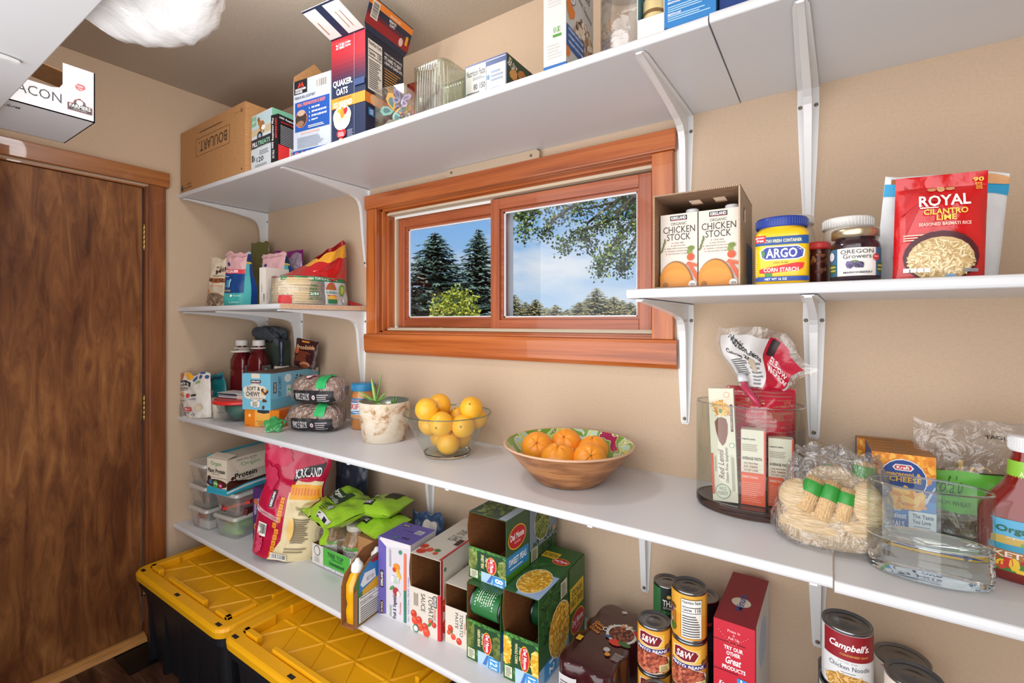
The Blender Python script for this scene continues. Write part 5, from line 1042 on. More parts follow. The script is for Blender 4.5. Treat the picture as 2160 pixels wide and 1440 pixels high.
def crown(u, v):
    s_ = u - .5; X_ = -.012 + s_ * (.045 + .165 * v ** .7) + .01 * math.sin(v * 7); lift = .165 * v * (1 - .8 * max(0, s_) ** 1.2 * 1.4) + (-.015 if s_ > .3 else 0) * v
    return (X_ + .018 * v, -.005 + .018 * math.sin(u * 11) * v + .012 * noise.noise(Vector((u * 4, v * 4, 1))), .243 + lift + .014 * noise.noise(Vector((u * 5, v * 5, 7))) * v)
CF = lambda u0, u1, v0, v1, off=0: (lambda u, v, k=0: (lambda p: (p[0], p[1] - off - k, p[2]))(crown(u0 + (u1 - u0) * u, v0 + (v1 - v0) * v)))
b.grid(lambda u, v: crown(u, v), 40, 20, film('clear_crown_film', gloss=.1, cover=.12, bump=.6)); b.grid(lambda u, v: (lambda p: (p[0] + .004, p[1] + .02, p[2] - .006))(crown(1 - u, v)), 40, 20, MF)
b.grid(CF(.60, .95, .05, .88, .001), 20, 14, RM); b.grid(CF(.05, .60, .12, .86, .0015), 20, 14, M('#d9d6d4', .35))
a = Art(b, CF(.05, .60, .12, .86, .0018), .11, .08, seg=.004, step=.0003); a.text('Nutrition Facts', .14, .70, .98, .84, '#222', 1, rot=-24); a.lines(.62, .62, .9, .70, 2, '#222'); a.text('Calories', .10, .60, .46, .70, '#222', 1, rot=-24); a.text('200', .5, .46, .74, .57, '#222', 1, rot=-24); a.lines(.1, .22, .5, .52, 9, '#444'); a.lines(.55, .05, .9, .5, 6, '#777'); a.ell(.66, .42, .09, c='#b8a890')
a = Art(b, CF(.62, .95, .05, .88, .0015), .08, .08, seg=.004, step=.0003); a.text('ELBOW', .22, .56, .9, .72, '#ecdcdc', 1, rot=-10); a.text('MACARONI', .1, .36, .95, .52, '#ecdcdc', 1, rot=-10); a.rect(.05, .76, .3, .98, '#2a1418')
b.build('twisted_top', o)
b = MB(); b.tube([(-.035, -.012, .285), (-.030, -.028, .262), (-.012, -.036, .240), (.004, -.038, .222)], [.006, .011, .012, .009], M('#c23a5a', .2, coat=.5), 12, flat=.6); b.tube([(-.040, -.012, .293), (-.034, -.024, .275)], [.010, .013], M('#dfe0e6', .25, coat=.5), 12, flat=.6); b.build('red_strap', o)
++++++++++
### WORK INSTRUCTIONS:
Go through the data above and transcribe it in full, omitting any image.

### THE RESULT:
The Blender Python script for this scene continues. Write part 5, from line 1042 on. More parts follow. The script is for Blender 4.5. Treat the picture as 2160 pixels wide and 1440 pixels high.
def crown(u, v):
    s_ = u - .5; X_ = -.012 + s_ * (.045 + .165 * v ** .7) + .01 * math.sin(v * 7); lift = .165 * v * (1 - .8 * max(0, s_) ** 1.2 * 1.4) + (-.015 if s_ > .3 else 0) * v
    return (X_ + .018 * v, -.005 + .018 * math.sin(u * 11) * v + .012 * noise.noise(Vector((u * 4, v * 4, 1))), .243 + lift + .014 * noise.noise(Vector((u * 5, v * 5, 7))) * v)
CF = lambda u0, u1, v0, v1, off=0: (lambda u, v, k=0: (lambda p: (p[0], p[1] - off - k, p[2]))(crown(u0 + (u1 - u0) * u, v0 + (v1 - v0) * v)))
b.grid(lambda u, v: crown(u, v), 40, 20, film('clear_crown_film', gloss=.1, cover=.12, bump=.6)); b.grid(lambda u, v: (lambda p: (p[0] + .004, p[1] + .02, p[2] - .006))(crown(1 - u, v)), 40, 20, MF)
b.grid(CF(.60, .95, .05, .88, .001), 20, 14, RM); b.grid(CF(.05, .60, .12, .86, .0015), 20, 14, M('#d9d6d4', .35))
a = Art(b, CF(.05, .60, .12, .86, .0018), .11, .08, seg=.004, step=.0003); a.text('Nutrition Facts', .14, .70, .98, .84, '#222', 1, rot=-24); a.lines(.62, .62, .9, .70, 2, '#222'); a.text('Calories', .10, .60, .46, .70, '#222', 1, rot=-24); a.text('200', .5, .46, .74, .57, '#222', 1, rot=-24); a.lines(.1, .22, .5, .52, 9, '#444'); a.lines(.55, .05, .9, .5, 6, '#777'); a.ell(.66, .42, .09, c='#b8a890')
a = Art(b, CF(.62, .95, .05, .88, .0015), .08, .08, seg=.004, step=.0003); a.text('ELBOW', .22, .56, .9, .72, '#ecdcdc', 1, rot=-10); a.text('MACARONI', .1, .36, .95, .52, '#ecdcdc', 1, rot=-10); a.rect(.05, .76, .3, .98, '#2a1418')
b.build('twisted_top', o)
b = MB(); b.tube([(-.035, -.012, .285), (-.030, -.028, .262), (-.012, -.036, .240), (.004, -.038, .222)], [.006, .011, .012, .009], M('#c23a5a', .2, coat=.5), 12, flat=.6); b.tube([(-.040, -.012, .293), (-.034, -.024, .275)], [.010, .013], M('#dfe0e6', .25, coat=.5), 12, flat=.6); b.build('red_strap', o)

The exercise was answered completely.